In a directive full of “must nots”and “shalls” posted on its website last week, China’s Ministry of Finance, under the newly appointed minister Liu Kun, told state-owned financial institutions not to provide any funding to local governments, with the exception of buying government bonds.

At the first meeting of the Central Economic and Financial Commission, the supreme economic decision making body headed by Xi Jinping on Monday, the Chinese president said local governments and state-owned enterprises must cut debt further.

China’s state-owned banks were told to check the registered capital of projects sponsored by local authorities, to appraise borrowers’ real repayment capabilities and not to accept local government’s guarantees for repayment or return, according to the ministry’s directive.

Banks “must not provide any form of funding directly to local governmental departments or directly via local state-owned enterprises and institutions” and “must not increase new loans to local government financing vehicles irregularly”, according to the notice.

It added that banks must not lend any money to local governments to be used as capital in projects, government investment funds or public-private partnership projects, it added.

The lending of banks in China is usually regulated by the industry’s watchdog and the central bank, but the finance ministry can tell “state-owned” banks how to behave because it is theoretically the shareholder of state-owned institutions.

The finance ministry directive is the latest move in Beijing’s strategy for cutting debt, which started in 2014, and will be “much tougher” that previous measures, according to Ron Anderson, a professor of finance at the London School of Economics.

“Things are being sorted out very carefully, and there is a lot of coordination going on,” he said on the sidelines of an event at Peking University on Monday.

Anderson said China could avoid debt crisis like the one that hit Latin America in 1980s when governments’ inability to pay their creditors forced them to call in the IMF and badly damaged their economies.

China has been trying to control local government borrowing by swapping debts at local government financing vehicles for bonds and making it harder for local governments to borrow beyond their repayment abilities.

On the surface the government has made some progress.

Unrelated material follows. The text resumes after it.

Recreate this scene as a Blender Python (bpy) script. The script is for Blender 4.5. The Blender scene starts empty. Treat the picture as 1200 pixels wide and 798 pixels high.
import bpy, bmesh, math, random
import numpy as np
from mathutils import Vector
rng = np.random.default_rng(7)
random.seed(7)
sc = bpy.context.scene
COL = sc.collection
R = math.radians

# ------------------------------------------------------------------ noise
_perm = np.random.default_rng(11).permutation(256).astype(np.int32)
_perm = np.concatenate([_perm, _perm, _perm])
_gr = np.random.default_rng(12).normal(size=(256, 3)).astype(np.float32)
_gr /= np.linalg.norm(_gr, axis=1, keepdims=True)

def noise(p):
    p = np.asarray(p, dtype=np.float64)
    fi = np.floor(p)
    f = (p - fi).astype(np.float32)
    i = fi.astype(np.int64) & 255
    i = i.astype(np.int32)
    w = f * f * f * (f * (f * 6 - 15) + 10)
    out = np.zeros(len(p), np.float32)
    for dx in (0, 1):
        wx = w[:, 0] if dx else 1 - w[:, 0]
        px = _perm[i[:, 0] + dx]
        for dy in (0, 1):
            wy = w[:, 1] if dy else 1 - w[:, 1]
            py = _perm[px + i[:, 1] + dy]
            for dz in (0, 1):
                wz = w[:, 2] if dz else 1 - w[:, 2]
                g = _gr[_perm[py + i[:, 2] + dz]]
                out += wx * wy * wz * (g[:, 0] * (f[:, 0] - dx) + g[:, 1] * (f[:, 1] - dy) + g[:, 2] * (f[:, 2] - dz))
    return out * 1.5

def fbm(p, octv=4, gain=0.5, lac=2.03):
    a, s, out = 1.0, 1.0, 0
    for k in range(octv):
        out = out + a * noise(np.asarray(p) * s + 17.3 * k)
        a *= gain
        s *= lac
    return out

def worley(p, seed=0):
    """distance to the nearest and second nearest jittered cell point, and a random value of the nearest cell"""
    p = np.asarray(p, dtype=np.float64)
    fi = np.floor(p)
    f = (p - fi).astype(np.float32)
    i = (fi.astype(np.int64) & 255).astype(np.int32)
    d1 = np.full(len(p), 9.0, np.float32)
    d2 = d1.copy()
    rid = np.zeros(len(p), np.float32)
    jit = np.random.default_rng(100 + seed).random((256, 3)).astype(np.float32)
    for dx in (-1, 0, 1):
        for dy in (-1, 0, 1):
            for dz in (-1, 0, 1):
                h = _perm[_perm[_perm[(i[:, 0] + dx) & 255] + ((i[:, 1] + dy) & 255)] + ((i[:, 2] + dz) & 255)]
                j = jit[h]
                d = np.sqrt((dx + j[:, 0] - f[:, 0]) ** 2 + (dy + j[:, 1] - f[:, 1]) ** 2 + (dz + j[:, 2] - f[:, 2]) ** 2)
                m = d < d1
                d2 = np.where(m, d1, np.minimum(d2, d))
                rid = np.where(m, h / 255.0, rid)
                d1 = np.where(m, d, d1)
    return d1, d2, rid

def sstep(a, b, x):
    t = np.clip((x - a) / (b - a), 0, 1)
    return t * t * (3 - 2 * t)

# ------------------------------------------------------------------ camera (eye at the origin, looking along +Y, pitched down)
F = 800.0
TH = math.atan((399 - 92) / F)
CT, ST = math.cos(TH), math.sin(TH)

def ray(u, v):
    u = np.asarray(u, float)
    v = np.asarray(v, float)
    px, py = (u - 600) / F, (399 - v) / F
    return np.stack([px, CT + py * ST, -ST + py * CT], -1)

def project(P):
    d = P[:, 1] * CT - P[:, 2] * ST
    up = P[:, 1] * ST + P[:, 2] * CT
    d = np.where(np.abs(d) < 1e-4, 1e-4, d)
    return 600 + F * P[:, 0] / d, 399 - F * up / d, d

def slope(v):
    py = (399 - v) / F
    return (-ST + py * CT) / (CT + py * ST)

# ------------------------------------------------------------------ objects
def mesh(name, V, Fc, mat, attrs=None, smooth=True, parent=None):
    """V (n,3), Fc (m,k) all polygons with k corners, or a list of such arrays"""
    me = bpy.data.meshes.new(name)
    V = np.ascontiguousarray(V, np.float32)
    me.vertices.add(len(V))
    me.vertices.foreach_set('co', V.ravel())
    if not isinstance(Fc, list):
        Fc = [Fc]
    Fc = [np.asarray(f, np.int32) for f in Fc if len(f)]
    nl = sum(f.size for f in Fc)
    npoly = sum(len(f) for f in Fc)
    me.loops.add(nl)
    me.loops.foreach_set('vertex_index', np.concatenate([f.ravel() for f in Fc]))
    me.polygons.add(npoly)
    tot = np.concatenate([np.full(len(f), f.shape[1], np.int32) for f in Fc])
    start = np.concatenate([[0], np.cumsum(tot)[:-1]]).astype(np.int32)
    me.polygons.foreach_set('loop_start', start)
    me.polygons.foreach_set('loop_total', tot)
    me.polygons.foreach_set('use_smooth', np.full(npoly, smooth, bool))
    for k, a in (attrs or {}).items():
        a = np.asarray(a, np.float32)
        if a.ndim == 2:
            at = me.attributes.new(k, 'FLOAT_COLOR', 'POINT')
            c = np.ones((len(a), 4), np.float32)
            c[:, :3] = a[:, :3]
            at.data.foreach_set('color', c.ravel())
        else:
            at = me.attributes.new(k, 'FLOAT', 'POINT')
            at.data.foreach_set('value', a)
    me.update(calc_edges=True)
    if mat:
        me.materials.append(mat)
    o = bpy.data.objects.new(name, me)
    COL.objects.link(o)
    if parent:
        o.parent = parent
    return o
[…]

China’s official figure for local government debt was 16.5 trillion yuan (US$12.6 trillion) by the end of last year.

That, together with 13.5 trillion yuan of central government liabilities, was only 36.2 per cent of its gross domestic product, much lower than the international norm and “controllable overall ”.

At the same time, some economists said the figures covered up the real problem as local governments had learned new ways to hide their debts.

Yin Zhongqing, deputy director of the financial and economic affairs committee at the National People’s Congress, told the South China Morning Post last month there at least 20 trillion yuan of “hidden debt” had been accumulated in the past three years.

The national institution of finance and development under the Chinese Academy of Social Sciences last week estimated the total liabilities of local government financing vehicles was 30 trillion yuan, while another 10 trillion yuan of debt could be buried in public-private partnerships.

The ministry has acknowledged local governments’ illegal fundraising, and pointed the finger at some local cadres who hope to boost their economies to gain promotion, financial institutions that relax their risk control requirements in pursuit of profit and a failure to conduct proper audits.

Lu Bingyang, a professor of fiscal science at the Renmin University of China, said the move would raise the bar for fixing potential loopholes and more follow-up policies could follow.

“Without the cooperation of financial institutions, the [debt size] of local government financing vehicles can’t grow that rapidly,” he said.

“In reality, some local governments can influence the decision making of certain commercial banks.”